What the exercise asks:
Each line of the material below should be reproduced exactly.
────
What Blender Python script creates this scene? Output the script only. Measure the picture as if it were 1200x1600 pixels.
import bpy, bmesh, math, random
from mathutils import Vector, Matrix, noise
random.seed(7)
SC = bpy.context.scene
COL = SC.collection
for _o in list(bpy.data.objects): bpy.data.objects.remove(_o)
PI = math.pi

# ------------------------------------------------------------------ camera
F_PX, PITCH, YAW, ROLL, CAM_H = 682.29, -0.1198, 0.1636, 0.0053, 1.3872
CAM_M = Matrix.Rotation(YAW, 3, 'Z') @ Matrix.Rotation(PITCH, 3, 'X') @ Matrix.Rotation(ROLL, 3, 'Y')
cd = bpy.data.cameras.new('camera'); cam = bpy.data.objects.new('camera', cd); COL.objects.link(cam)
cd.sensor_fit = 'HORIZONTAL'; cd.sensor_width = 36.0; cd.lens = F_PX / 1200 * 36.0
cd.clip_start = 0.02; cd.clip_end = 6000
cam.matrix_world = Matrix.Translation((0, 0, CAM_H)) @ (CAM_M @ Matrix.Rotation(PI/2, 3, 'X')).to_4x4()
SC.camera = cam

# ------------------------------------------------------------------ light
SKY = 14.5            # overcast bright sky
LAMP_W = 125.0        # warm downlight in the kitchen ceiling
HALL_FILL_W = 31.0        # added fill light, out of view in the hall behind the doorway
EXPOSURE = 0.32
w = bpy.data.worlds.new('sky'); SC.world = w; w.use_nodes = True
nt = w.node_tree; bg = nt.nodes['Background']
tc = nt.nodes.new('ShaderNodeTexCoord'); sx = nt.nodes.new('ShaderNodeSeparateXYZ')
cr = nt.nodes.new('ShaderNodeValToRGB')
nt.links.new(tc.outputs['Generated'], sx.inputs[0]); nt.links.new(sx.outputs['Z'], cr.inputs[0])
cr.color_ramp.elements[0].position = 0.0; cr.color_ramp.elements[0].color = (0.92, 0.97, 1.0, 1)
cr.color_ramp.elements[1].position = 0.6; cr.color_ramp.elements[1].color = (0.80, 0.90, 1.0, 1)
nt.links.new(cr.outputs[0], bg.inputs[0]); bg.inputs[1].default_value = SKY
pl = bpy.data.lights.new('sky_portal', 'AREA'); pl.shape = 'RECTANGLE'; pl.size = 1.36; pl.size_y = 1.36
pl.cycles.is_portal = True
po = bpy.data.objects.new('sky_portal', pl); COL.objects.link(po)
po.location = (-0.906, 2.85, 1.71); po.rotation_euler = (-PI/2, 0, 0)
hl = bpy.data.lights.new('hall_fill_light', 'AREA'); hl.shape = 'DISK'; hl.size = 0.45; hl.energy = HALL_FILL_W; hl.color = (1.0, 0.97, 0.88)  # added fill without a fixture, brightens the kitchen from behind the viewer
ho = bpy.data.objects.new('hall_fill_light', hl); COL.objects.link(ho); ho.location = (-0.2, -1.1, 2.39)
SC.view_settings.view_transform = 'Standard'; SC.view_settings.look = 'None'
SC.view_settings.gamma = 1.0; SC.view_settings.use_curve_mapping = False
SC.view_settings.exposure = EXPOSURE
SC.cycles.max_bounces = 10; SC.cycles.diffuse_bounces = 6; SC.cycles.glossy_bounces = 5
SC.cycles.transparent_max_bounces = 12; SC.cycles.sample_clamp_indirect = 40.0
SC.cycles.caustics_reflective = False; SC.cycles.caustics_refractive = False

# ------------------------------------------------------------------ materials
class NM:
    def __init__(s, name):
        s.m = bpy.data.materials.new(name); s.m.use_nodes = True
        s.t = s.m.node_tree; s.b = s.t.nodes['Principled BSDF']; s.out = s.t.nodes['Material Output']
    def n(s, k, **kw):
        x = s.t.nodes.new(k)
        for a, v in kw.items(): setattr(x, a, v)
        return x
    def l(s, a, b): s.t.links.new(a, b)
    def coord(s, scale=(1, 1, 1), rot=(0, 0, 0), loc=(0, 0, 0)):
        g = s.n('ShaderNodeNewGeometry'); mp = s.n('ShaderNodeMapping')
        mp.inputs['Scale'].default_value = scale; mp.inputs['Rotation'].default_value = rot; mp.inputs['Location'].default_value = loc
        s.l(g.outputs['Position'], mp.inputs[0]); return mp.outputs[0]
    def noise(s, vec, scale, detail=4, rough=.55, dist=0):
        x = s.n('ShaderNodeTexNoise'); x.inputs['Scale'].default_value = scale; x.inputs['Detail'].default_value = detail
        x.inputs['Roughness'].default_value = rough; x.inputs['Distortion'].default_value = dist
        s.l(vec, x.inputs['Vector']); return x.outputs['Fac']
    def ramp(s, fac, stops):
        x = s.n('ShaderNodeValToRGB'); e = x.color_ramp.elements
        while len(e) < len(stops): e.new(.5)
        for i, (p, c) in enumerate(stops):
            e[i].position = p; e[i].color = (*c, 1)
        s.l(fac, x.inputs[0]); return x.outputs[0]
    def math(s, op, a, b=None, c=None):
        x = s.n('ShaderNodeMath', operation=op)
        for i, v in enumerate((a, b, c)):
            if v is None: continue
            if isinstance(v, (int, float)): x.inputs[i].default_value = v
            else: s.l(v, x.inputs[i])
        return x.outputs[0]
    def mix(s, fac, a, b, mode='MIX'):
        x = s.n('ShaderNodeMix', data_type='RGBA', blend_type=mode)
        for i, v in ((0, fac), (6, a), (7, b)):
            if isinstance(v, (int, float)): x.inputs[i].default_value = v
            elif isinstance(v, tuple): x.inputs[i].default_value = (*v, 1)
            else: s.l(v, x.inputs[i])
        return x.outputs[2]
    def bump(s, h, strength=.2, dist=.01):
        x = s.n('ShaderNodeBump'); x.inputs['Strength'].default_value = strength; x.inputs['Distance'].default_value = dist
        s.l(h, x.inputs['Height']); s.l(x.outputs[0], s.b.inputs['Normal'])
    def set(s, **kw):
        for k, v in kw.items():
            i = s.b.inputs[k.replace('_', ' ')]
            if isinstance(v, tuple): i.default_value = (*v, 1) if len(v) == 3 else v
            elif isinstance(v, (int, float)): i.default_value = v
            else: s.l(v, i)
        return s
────
Solution to this problem:
What Blender Python script creates this scene? Output the script only. Measure the picture as if it were 1200x1600 pixels.
import bpy, bmesh, math, random
from mathutils import Vector, Matrix, noise
random.seed(7)
SC = bpy.context.scene
COL = SC.collection
for _o in list(bpy.data.objects): bpy.data.objects.remove(_o)
PI = math.pi

# ------------------------------------------------------------------ camera
F_PX, PITCH, YAW, ROLL, CAM_H = 682.29, -0.1198, 0.1636, 0.0053, 1.3872
CAM_M = Matrix.Rotation(YAW, 3, 'Z') @ Matrix.Rotation(PITCH, 3, 'X') @ Matrix.Rotation(ROLL, 3, 'Y')
cd = bpy.data.cameras.new('camera'); cam = bpy.data.objects.new('camera', cd); COL.objects.link(cam)
cd.sensor_fit = 'HORIZONTAL'; cd.sensor_width = 36.0; cd.lens = F_PX / 1200 * 36.0
cd.clip_start = 0.02; cd.clip_end = 6000
cam.matrix_world = Matrix.Translation((0, 0, CAM_H)) @ (CAM_M @ Matrix.Rotation(PI/2, 3, 'X')).to_4x4()
SC.camera = cam

# ------------------------------------------------------------------ light
SKY = 14.5            # overcast bright sky
LAMP_W = 125.0        # warm downlight in the kitchen ceiling
HALL_FILL_W = 31.0        # added fill light, out of view in the hall behind the doorway
EXPOSURE = 0.32
w = bpy.data.worlds.new('sky'); SC.world = w; w.use_nodes = True
nt = w.node_tree; bg = nt.nodes['Background']
tc = nt.nodes.new('ShaderNodeTexCoord'); sx = nt.nodes.new('ShaderNodeSeparateXYZ')
cr = nt.nodes.new('ShaderNodeValToRGB')
nt.links.new(tc.outputs['Generated'], sx.inputs[0]); nt.links.new(sx.outputs['Z'], cr.inputs[0])
cr.color_ramp.elements[0].position = 0.0; cr.color_ramp.elements[0].color = (0.92, 0.97, 1.0, 1)
cr.color_ramp.elements[1].position = 0.6; cr.color_ramp.elements[1].color = (0.80, 0.90, 1.0, 1)
nt.links.new(cr.outputs[0], bg.inputs[0]); bg.inputs[1].default_value = SKY
pl = bpy.data.lights.new('sky_portal', 'AREA'); pl.shape = 'RECTANGLE'; pl.size = 1.36; pl.size_y = 1.36
pl.cycles.is_portal = True
po = bpy.data.objects.new('sky_portal', pl); COL.objects.link(po)
po.location = (-0.906, 2.85, 1.71); po.rotation_euler = (-PI/2, 0, 0)
hl = bpy.data.lights.new('hall_fill_light', 'AREA'); hl.shape = 'DISK'; hl.size = 0.45; hl.energy = HALL_FILL_W; hl.color = (1.0, 0.97, 0.88)  # added fill without a fixture, brightens the kitchen from behind the viewer
ho = bpy.data.objects.new('hall_fill_light', hl); COL.objects.link(ho); ho.location = (-0.2, -1.1, 2.39)
SC.view_settings.view_transform = 'Standard'; SC.view_settings.look = 'None'
SC.view_settings.gamma = 1.0; SC.view_settings.use_curve_mapping = False
SC.view_settings.exposure = EXPOSURE
SC.cycles.max_bounces = 10; SC.cycles.diffuse_bounces = 6; SC.cycles.glossy_bounces = 5
SC.cycles.transparent_max_bounces = 12; SC.cycles.sample_clamp_indirect = 40.0
SC.cycles.caustics_reflective = False; SC.cycles.caustics_refractive = False

# ------------------------------------------------------------------ materials
class NM:
    def __init__(s, name):
        s.m = bpy.data.materials.new(name); s.m.use_nodes = True
        s.t = s.m.node_tree; s.b = s.t.nodes['Principled BSDF']; s.out = s.t.nodes['Material Output']
    def n(s, k, **kw):
        x = s.t.nodes.new(k)
        for a, v in kw.items(): setattr(x, a, v)
        return x
    def l(s, a, b): s.t.links.new(a, b)
    def coord(s, scale=(1, 1, 1), rot=(0, 0, 0), loc=(0, 0, 0)):
        g = s.n('ShaderNodeNewGeometry'); mp = s.n('ShaderNodeMapping')
        mp.inputs['Scale'].default_value = scale; mp.inputs['Rotation'].default_value = rot; mp.inputs['Location'].default_value = loc
        s.l(g.outputs['Position'], mp.inputs[0]); return mp.outputs[0]
    def noise(s, vec, scale, detail=4, rough=.55, dist=0):
        x = s.n('ShaderNodeTexNoise'); x.inputs['Scale'].default_value = scale; x.inputs['Detail'].default_value = detail
        x.inputs['Roughness'].default_value = rough; x.inputs['Distortion'].default_value = dist
        s.l(vec, x.inputs['Vector']); return x.outputs['Fac']
    def ramp(s, fac, stops):
        x = s.n('ShaderNodeValToRGB'); e = x.color_ramp.elements
        while len(e) < len(stops): e.new(.5)
        for i, (p, c) in enumerate(stops):
            e[i].position = p; e[i].color = (*c, 1)
        s.l(fac, x.inputs[0]); return x.outputs[0]
    def math(s, op, a, b=None, c=None):
        x = s.n('ShaderNodeMath', operation=op)
        for i, v in enumerate((a, b, c)):
            if v is None: continue
            if isinstance(v, (int, float)): x.inputs[i].default_value = v
            else: s.l(v, x.inputs[i])
        return x.outputs[0]
    def mix(s, fac, a, b, mode='MIX'):
        x = s.n('ShaderNodeMix', data_type='RGBA', blend_type=mode)
        for i, v in ((0, fac), (6, a), (7, b)):
            if isinstance(v, (int, float)): x.inputs[i].default_value = v
            elif isinstance(v, tuple): x.inputs[i].default_value = (*v, 1)
            else: s.l(v, x.inputs[i])
        return x.outputs[2]
    def bump(s, h, strength=.2, dist=.01):
        x = s.n('ShaderNodeBump'); x.inputs['Strength'].default_value = strength; x.inputs['Distance'].default_value = dist
        s.l(h, x.inputs['Height']); s.l(x.outputs[0], s.b.inputs['Normal'])
    def set(s, **kw):
        for k, v in kw.items():
            i = s.b.inputs[k.replace('_', ' ')]
            if isinstance(v, tuple): i.default_value = (*v, 1) if len(v) == 3 else v
            elif isinstance(v, (int, float)): i.default_value = v
            else: s.l(v, i)
        return s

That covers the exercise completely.